Ao longo da investigação, Kamylinha, sua mãe e sua tia sempre retrataram a relação com Hytalo como algo positivo, ressaltando a participação financeira dele na vida da família. A menor chegou a afirmar em depoimento que o considerava uma "figura paterna".
Mesmo com a continuidade das postagens, o processo foi encerrado em 2024, a pedido do próprio MP, que considerou que as medidas foram atendidas de forma satisfatória e que Kamylinha não corria riscos.
Contratos com bets e 144 violações no TikTok
Dentre as várias formas de monetização de conteúdos nas redes sociais de Hytalo Santos, estavam os contratos com bets. A reportagem teve acesso a dois deles.
Da Esportes da Sorte, Hytalo recebeu R$ 150 mil no segundo semestre de 2022, enquanto corria o processo das medidas protetivas. O acordo envolvia três meses de trabalho, com duas postagens semanais no TikTok.
Para fazer divulgação de outro site, o Betbry, em março de 2023, os valores eram bem maiores: R$ 720 mil por 20 dias de postagens, sendo três postagens em cada dia, no Instagram.
Os contratos preveem multas e punições caso as postagens não sejam realizadas —por isso, o influenciador os anexou como documentos em brigas judiciais contra a Meta, responsável pelo Instagram, e ByteDance, responsável pelo TikTok no Brasil.

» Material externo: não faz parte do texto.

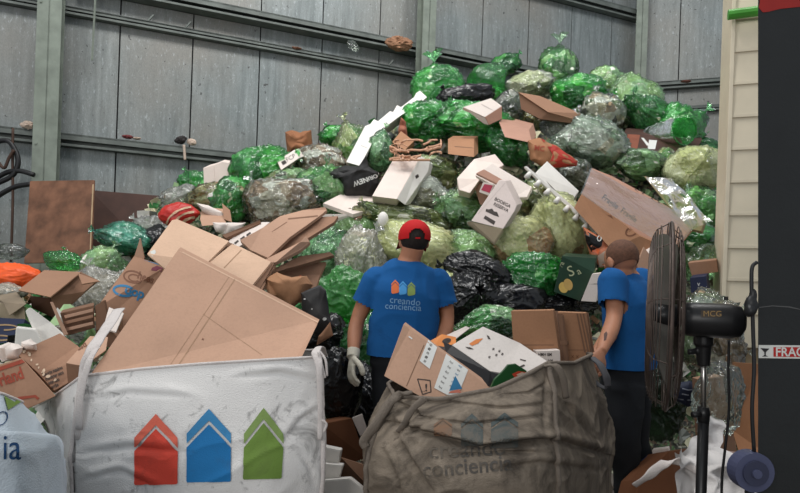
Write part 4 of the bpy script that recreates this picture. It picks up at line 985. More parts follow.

Em março de 2023, Hytalo acionou a Bytedance na Justiça, alegando que estava sofrendo punições arbitrárias do TikTok —ele teve sua conta banida e depois restabelecida várias vezes.
Na ação, que corre em segredo de Justiça, o TikTok afirma que ele violou 144 vezes os termos de uso da rede social. Os termos violados foram:
O influenciador chegou a conseguir uma liminar ainda em março para restituir sua conta: a condição era de que removesse os conteúdos considerados problemáticos e não voltasse a postá-los.
Ele descumpriu a ordem judicial e teve a liminar revogada menos de um mês depois. Sua conta foi banida em 2023. Em junho de 2025 ele retornou com uma nova conta, e foi, novamente, banido.
Contra a Meta, Hytalo abriu um processo em janeiro de 2024, alegando que várias funcionalidades de sua conta profissional no Instagram tinham sido desabilitadas, impedindo a monetização adequada.
A empresa respondeu de forma vaga que ele potencialmente teria violado seus termos de uso, sem especificar quais foram as violações ou quando elas teriam acontecido. Em junho de 2024, a Justiça determinou a reativação de todas as funcionalidades.